Il problema riguarda l’economia sommersa, un buco nero di imprese e persone che violano obblighi fiscali, occultano tutto o parte del fatturato per ridurre il carico fiscale, non rispettano le regole amministrative, se ne infischiano dei minimi salariali o sfruttano il lavoro nero. Fenomeno che è difficile da calcolare, ma secondo le stime più comuni degli esperti l’economia grigia si aggira attorno al 15-20% del Pil nelle economie più avanzate.

Quanto pesa, invece, a Est e nei vicini Balcani? La cifra schizza spesso ben oltre il 30%, nella migliore delle ipotesi. Lo illustra un “working paper” del Fondo Monetario Internazionale (Fmi), pubblicato per fare il punto sul fenomeno, con focus sull’Est, i suoi «costi associati» e le possibili auspicabili soluzioni. Nei Paesi meno toccati dal problema, come Austria, Olanda, Francia, l’economia grigia non supera il 10-15% del totale, ha illustrato lo studio.

Al limite opposto della scala, praticamente tutti i Paesi balcanici, quelli già parte della Ue e quelli fuori dal club. Il Kosovo, secondo i dati dell’Fmi – spesso più ottimistici di quelli delle autorità locali – è in testa alla classifica, con oltre il 38,8% del Pil “occupato” dall’economia grigia, ha svelato lo studio, primo a tentare una valutazione puntuale di un settore «generalmente ritenuto ampio», ma opaco e dunque di difficile definizione.

Seguono a ruota il Montenegro, con il 38,2%, Bulgaria (37,8%), Macedonia del Nord (37,6%), Croazia (35%), Romania (34,8%), Serbia (34,5%), Bosnia-Erzergovina (34,4%), Albania (28,3%), ma quote alte toccano anche Slovenia (28%) e Polonia (27,8%), di poco sopra l’Italia (intorno al 27%), il Paese Ue fra quelli economicamente avanzati più interessato dal fenomeno.

Qualcosa però potrebbe cambiare, in un prossimo futuro, almeno in uno dei Paesi della regione. È l’Albania, dove stime della locale Confindustria sono assai più pessimistiche di quelle dell’Fmi e riferiscono di un’economia grigia al 50% del Pil e di 30 miliardi portati fuori illegalmente dal Paese negli ultimi anni, di 240 i milioni di euro non incassati ogni anno dallo Stato grazie ai furbetti del sommerso.

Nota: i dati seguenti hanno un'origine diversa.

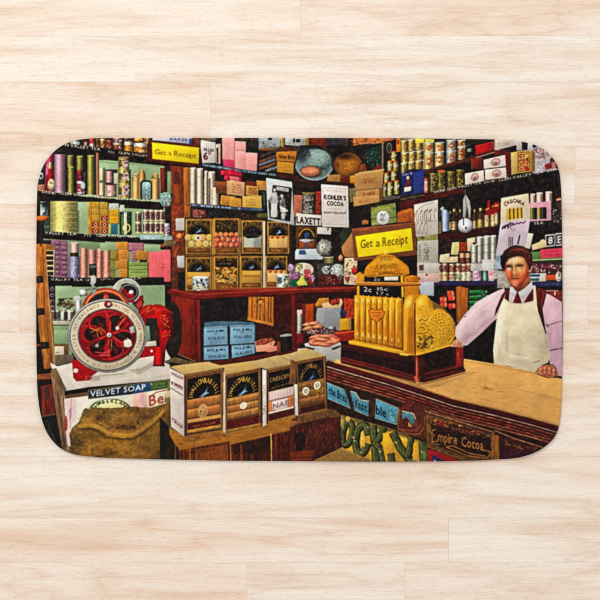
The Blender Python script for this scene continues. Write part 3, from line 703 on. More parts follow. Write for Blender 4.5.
# ------------------------------------------------------------------ painting: crates, signs, right shelves
GOLD = (198, 148, 56)
def bird(q, cu, cw, s, c=(104, 146, 190)):
    pts = [(-1, .45), (-.45, .2), (.15, -.15), (.75, -.85), (.45, -.1), (1.0, .05), (.4, .3), (-.1, .45), (-.55, .9), (-.4, .5)]
    FQ(q, [(cu + x * s, cw + y * s * .8) for x, y in pts], c, n=.25)
    FQ(q, [(cu + x * s * .5 + s * .1, cw + y * s * .4) for x, y in pts], tuple(min(255, k + 55) for k in c), al=.8)
def crate(q, kind, big=False, name="SWALLOW&ARIELL"):
    F(q, (150, 108, 48), n=.3)
    SP([Q(q, 0, 0), Q(q, 1, 0), Q(q, 1, 1), Q(q, 0, 1)], ((186, 142, 62), (90, 60, 28), (206, 166, 84)), 30, .3, .9, 1, .6)
    for a in ((.0, .0, .05, 1), (.95, 0, 1, 1)): BQ(q, *a, (176, 130, 54), n=.2)
    BQ(q, .05, .05, .95, .44, (30, 22, 18), n=.2)
    # arch of letters, dome and swallow
    if kind in ('rounds', 'rolls', 'glass', 'cloth', 'plain'):
        BQ(q, .05, .05, .95, .43, (112, 82, 36), n=.3)
        SP([Q(q, .06, .05), Q(q, .94, .05), Q(q, .94, .38), Q(q, .06, .38)], ((176, 132, 54), (40, 28, 18), (150, 110, 44), (60, 44, 22)), 60, .3, .8)
        for s_ in (.12, .3, .7, .88): FQ(q, [(s_ - .06, .07), (s_ + .06, .07), (s_ + .03, .15), (s_ - .04, .16)], (34, 26, 20), n=.2, al=.8)
        FQ(q, epts(.5, .44, .43, .34, 0, 180, 360, 20), (58, 42, 22), n=.2)
        for i in range(15):
            a = math.radians(176 - i * 12.3); c0, s0 = math.cos(a), math.sin(a); j = R.uniform(-.02, .02)
            FQ(q, [(.5 + c0 * .33, .43 - s0 * .25), (.5 + c0 * .42 + .025, .43 - s0 * .33 + j), (.5 + c0 * .42 - .025, .43 - s0 * .34)], vary((170, 126, 54), 26), n=.25, al=.7)
        FQ(q, epts(.5, .45, .33, .26, 0, 180, 360, 20), (22, 20, 24), n=.1)
        bird(q, .5, .33, .15); SP([Q(q, .38, .26), Q(q, .62, .26), Q(q, .62, .4), Q(q, .38, .4)], ((150, 180, 210), (70, 100, 150), (40, 50, 70)), 9, .3, .8, 1, .8)
    BQ(q, .08, .44, .92, .8, (190, 140, 62))
    if kind == 'rounds':
        BQ(q, .08, .44, .92, .8, (206, 164, 82))
        for r in range(2):
            for k in range(4): EQ(q, .1 + k * .27 + r * .13, .525 + r * .175, .15, .105, (120, 84, 40)); EQ(q, .1 + k * .27 + r * .13, .52 + r * .175, .135, .095, vary((214, 176, 98), 10), n=.1)
        EQ(q, .48, .53, .13, .09, (226, 208, 176)); EQ(q, .48, .53, .05, .04, (130, 90, 70))
    elif kind == 'apples':
        BQ(q, .05, .05, .95, .44, (52, 36, 20), n=.3); SP([Q(q, .06, .05), Q(q, .94, .05), Q(q, .94, .4), Q(q, .06, .4)], ((206, 164, 70), (170, 120, 46), (30, 22, 16), (120, 90, 40)), 70, .35, 1.1)
        BQ(q, .08, .4, .92, .8, (80, 34, 22))
        for r in range(3):
            for k in range(5): EQ(q, .06 + k * .21 + (r % 2) * .1, .46 + r * .135, .115, .085, vary((186, 104, 74), 20), sh='ball')
        for k in range(9): EQ(q, R.uniform(.15, .85), R.uniform(.42, .72), .03, .02, (245, 215, 190), al=.7)
        for k in range(16): EQ(q, R.uniform(.08, .92), R.uniform(.42, .78), R.uniform(.04, .08), R.uniform(.02, .05), R.choice(((110, 40, 26), (170, 80, 50), (226, 160, 110))), al=.5)
    elif kind == 'glass':
        BQ(q, .08, .46, .92, .8, (150, 162, 156), n=.12); BQ(q, .12, .5, .45, .8, (196, 200, 170), al=.8); BQ(q, .42, .5, .56, .8, (190, 196, 196), al=.7); FQ(q, [(.05, .3), (.95, .3), (.95, .44), (.7, .52), (.3, .54), (.05, .46)], (24, 26, 28))
    elif kind == 'cloth':
        BQ(q, .1, .48, .9, .8, (224, 180, 112)); 
        for u in (.3, .5, .7): L([Q(q, u, .5), Q(q, u, .8)], .35 / tr[2] * .6, (170, 120, 60), al=.7)
        for u in (.2, .45, .7): FQ(q, [(u - .1, .5), (u + .12, .44), (u + .06, .54)], (170, 70, 44))
    elif kind == 'plain':
        BQ(q, .08, .44, .92, .8, (196, 148, 62)); BQ(q, .08, .58, .92, .64, (150, 100, 40), al=.6); BQ(q, .3, .46, .9, .56, (222, 170, 84), al=.7)
    elif kind == 'nuts':
        BQ(q, .05, .05, .95, .3, (60, 40, 22), n=.3); SP([Q(q, .06, .03), Q(q, .94, .03), Q(q, .94, .13), Q(q, .06, .13)], ((210, 160, 64), (180, 120, 40)), 30, .35, .8)
        BQ(q, .12, .17, .88, .29, (26, 20, 18)); SC([Q(q, .12, .17), Q(q, .88, .17), Q(q, .88, .29), Q(q, .12, .29)], (190, 170, 130), 1, 7, .6)
        BQ(q, .08, .31, .92, .8, (96, 62, 26)); 
        for _ in range(46):
            u, v = R.uniform(.12, .88), R.uniform(.34, .77); FQ(q, epts(u, v, .1, .035, R.uniform(-50, 50), k=8), vary((206, 160, 76), 22), n=.15, al=.9); FQ(q, epts(u, v + .035, .08, .012, 0, k=8), (70, 40, 16), al=.6)
    BQ(q, .08, .81, .92, .95, (120, 70, 30)); SC([Q(q, .1, .82), Q(q, .9, .82), Q(q, .9, .94), Q(q, .1, .94)], (206, 158, 70), 1, 8, .55)
    for a, b in (((.04, .03), (.96, .03)), ((.04, .97), (.96, .97)), ((.04, .03), (.04, .97)), ((.96, .03), (.96, .97)), ((.06, .44), (.94, .44)), ((.06, .81), (.94, .81))):
        L([Q(q, *a), Q(q, *b)], .5 / tr[2] * (.5), (214, 168, 78), al=.8)
    L([q[1], q[2], q[3]], .5 / tr[2], (40, 26, 16), al=.8); L([q[0], q[3]], .35 / tr[2], (222, 196, 140), al=.6)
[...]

In Albania si va verso una mega-amnistia per chi abbia occultato fondi allo Stato, una maniera per “formalizzare” l’economia sommersa facendo affluire preziosi fondi nelle casse pubbliche. È una «priorità per il governo», ha confermato la ministra delle Finanze, Anila Denaj, precisando che maggiori dettagli sul piano, da sviluppare con esperti stranieri, saranno forniti a breve.

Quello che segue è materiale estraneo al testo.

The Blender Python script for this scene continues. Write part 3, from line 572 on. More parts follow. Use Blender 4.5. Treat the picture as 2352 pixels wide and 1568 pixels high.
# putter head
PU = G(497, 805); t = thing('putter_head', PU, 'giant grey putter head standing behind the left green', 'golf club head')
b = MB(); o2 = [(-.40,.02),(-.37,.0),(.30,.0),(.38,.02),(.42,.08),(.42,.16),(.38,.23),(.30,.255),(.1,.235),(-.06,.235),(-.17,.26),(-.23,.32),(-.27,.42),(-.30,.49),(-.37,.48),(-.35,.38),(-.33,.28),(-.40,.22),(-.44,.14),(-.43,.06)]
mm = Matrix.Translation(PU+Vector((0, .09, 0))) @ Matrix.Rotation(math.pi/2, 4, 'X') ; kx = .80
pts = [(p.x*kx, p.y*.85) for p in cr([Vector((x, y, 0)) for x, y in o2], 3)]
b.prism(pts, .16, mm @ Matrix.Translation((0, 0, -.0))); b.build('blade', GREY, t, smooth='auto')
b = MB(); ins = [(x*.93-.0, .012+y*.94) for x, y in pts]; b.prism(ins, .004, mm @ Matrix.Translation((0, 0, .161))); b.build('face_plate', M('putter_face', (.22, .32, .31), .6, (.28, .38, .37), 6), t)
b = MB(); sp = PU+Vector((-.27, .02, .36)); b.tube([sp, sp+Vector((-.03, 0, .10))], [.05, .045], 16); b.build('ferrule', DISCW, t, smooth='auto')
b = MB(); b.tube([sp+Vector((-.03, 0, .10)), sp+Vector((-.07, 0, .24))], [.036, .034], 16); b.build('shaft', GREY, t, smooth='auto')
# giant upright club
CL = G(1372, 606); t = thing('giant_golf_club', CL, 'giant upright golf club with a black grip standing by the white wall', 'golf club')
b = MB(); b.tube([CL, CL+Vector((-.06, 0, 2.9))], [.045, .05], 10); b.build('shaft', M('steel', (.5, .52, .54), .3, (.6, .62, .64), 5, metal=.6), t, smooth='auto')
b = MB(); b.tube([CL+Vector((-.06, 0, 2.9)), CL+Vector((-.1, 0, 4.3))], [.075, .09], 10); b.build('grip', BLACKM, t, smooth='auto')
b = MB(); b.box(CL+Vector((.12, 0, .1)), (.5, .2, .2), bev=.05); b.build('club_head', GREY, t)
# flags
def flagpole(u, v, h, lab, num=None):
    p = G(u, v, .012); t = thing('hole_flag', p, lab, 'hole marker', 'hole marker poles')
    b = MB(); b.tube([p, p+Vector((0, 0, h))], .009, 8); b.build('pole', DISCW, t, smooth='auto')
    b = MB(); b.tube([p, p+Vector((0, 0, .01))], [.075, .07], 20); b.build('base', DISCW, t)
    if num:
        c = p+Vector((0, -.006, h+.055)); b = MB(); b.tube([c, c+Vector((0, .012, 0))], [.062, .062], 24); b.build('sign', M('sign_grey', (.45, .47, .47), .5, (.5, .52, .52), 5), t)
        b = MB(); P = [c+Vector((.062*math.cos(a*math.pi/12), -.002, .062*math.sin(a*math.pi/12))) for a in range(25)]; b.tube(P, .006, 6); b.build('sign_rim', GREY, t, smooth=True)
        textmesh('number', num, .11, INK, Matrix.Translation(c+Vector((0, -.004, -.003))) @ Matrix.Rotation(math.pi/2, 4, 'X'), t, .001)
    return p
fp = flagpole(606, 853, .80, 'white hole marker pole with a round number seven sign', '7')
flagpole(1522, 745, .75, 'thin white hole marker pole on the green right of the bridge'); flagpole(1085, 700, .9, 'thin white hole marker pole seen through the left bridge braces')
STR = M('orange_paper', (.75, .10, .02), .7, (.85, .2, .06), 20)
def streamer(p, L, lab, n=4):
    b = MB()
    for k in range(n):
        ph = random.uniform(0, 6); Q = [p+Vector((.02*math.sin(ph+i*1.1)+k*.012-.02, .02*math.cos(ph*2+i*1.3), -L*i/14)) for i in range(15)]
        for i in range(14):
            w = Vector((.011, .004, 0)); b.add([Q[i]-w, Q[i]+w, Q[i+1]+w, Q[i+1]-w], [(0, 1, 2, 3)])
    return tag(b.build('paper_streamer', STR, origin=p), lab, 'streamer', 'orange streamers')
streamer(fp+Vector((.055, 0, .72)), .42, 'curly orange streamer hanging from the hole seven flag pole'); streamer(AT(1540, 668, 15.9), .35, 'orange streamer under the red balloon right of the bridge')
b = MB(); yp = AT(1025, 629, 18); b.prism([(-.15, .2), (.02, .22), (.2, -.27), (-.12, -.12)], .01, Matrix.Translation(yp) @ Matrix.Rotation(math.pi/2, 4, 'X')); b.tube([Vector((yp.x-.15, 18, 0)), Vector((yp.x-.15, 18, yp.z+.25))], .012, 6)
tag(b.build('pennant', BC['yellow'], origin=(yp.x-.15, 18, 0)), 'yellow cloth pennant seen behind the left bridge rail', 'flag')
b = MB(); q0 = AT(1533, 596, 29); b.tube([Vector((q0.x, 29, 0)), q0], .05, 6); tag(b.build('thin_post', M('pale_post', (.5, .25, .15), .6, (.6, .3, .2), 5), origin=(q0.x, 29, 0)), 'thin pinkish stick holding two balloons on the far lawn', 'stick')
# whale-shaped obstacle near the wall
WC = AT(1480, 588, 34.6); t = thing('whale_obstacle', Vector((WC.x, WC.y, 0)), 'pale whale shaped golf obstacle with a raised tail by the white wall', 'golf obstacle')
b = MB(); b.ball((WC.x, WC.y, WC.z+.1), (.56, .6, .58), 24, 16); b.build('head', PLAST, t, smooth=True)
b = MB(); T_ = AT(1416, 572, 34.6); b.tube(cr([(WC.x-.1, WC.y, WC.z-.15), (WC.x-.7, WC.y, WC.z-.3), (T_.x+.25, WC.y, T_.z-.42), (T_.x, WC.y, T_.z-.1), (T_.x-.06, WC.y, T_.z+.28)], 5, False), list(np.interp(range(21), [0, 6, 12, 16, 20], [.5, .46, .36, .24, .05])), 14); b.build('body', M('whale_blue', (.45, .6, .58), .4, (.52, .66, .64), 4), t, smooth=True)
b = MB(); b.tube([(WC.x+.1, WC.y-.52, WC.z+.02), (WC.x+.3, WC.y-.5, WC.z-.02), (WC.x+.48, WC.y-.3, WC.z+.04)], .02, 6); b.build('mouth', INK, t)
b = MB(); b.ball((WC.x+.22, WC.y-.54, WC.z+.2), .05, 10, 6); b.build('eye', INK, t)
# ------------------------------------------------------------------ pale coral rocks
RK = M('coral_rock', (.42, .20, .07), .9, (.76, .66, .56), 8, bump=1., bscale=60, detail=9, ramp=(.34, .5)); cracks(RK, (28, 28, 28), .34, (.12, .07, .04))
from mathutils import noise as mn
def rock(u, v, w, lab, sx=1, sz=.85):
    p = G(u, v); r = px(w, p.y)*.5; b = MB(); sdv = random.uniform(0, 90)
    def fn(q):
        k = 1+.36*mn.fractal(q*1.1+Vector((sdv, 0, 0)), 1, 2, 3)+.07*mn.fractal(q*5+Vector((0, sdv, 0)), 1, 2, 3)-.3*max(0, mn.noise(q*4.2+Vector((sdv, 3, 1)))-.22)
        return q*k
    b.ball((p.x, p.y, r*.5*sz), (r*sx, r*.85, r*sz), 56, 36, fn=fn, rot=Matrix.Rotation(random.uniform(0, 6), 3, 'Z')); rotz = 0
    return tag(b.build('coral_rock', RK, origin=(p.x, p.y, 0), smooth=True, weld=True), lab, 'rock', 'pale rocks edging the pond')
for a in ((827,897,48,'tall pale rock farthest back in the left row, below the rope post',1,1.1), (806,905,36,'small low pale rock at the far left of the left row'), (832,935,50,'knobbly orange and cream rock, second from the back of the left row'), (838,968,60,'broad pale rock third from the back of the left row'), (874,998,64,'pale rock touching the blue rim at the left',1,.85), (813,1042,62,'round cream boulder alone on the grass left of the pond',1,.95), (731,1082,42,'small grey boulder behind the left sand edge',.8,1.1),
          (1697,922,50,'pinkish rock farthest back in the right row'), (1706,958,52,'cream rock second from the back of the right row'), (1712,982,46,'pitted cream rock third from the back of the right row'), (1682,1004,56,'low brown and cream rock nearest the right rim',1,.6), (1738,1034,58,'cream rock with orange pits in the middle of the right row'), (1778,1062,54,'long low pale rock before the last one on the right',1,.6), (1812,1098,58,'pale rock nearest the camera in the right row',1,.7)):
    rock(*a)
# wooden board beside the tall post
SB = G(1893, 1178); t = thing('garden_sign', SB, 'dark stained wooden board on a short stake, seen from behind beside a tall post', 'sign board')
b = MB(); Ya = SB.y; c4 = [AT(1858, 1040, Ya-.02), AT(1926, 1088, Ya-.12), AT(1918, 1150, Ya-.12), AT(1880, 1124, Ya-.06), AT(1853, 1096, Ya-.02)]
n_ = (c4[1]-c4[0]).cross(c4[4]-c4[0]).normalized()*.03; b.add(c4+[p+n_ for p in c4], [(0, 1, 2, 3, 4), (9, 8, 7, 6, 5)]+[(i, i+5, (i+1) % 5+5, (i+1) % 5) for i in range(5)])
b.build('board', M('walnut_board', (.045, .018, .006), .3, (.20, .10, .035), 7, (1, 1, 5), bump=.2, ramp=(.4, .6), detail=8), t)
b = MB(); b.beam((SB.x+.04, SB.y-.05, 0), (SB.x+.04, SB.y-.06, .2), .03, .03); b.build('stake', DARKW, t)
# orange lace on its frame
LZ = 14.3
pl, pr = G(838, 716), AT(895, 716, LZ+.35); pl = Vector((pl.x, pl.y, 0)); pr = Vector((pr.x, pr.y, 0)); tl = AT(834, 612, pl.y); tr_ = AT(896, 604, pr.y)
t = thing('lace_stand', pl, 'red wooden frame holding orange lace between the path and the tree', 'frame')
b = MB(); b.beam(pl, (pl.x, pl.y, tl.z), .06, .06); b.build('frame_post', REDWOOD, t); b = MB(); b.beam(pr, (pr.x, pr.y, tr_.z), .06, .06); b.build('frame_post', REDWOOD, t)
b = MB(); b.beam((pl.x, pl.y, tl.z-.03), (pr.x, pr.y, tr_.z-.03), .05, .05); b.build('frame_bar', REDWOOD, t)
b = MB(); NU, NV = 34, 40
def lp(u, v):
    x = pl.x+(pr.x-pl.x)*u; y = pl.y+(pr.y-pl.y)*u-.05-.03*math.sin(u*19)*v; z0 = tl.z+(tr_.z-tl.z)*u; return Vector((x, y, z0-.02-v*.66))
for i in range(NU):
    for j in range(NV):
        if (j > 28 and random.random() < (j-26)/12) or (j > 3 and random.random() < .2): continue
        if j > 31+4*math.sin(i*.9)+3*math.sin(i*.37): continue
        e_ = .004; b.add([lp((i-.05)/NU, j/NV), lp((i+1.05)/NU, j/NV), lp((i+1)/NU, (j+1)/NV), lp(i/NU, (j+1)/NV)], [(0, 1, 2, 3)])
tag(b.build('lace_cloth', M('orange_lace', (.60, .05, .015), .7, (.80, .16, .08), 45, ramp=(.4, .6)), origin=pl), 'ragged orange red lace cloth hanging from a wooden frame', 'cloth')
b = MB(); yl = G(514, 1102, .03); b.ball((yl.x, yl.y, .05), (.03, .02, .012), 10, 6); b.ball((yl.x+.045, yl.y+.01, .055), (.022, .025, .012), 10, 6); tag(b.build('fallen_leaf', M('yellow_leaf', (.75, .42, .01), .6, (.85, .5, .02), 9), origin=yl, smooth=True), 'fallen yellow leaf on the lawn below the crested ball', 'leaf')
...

Si tratta di una «maxi-amnistia» che permetterà agli albanesi di «dichiarare tutti i beni e proprietà» senza temere conseguenze legali, ha anticipato il premier Edi Rama. Che ha fissato però dei paletti: non si farà come ai tempi di Sali Berisha, dal mega-condono saranno esclusi i proventi illegali di attività criminali, da prostituzione al traffico di droga fino alla corruzione, escludendo politici e giudici. Ma le critiche non mancano. «Arriveranno soldi, ma l’uguaglianza tra i cittadini sarà minata, perché si sottintende che chi ha pagato le tasse», fino all’ultimo lek, «è stato uno stupido», ha riassunto i dubbi di molti l’economista Pano Soko.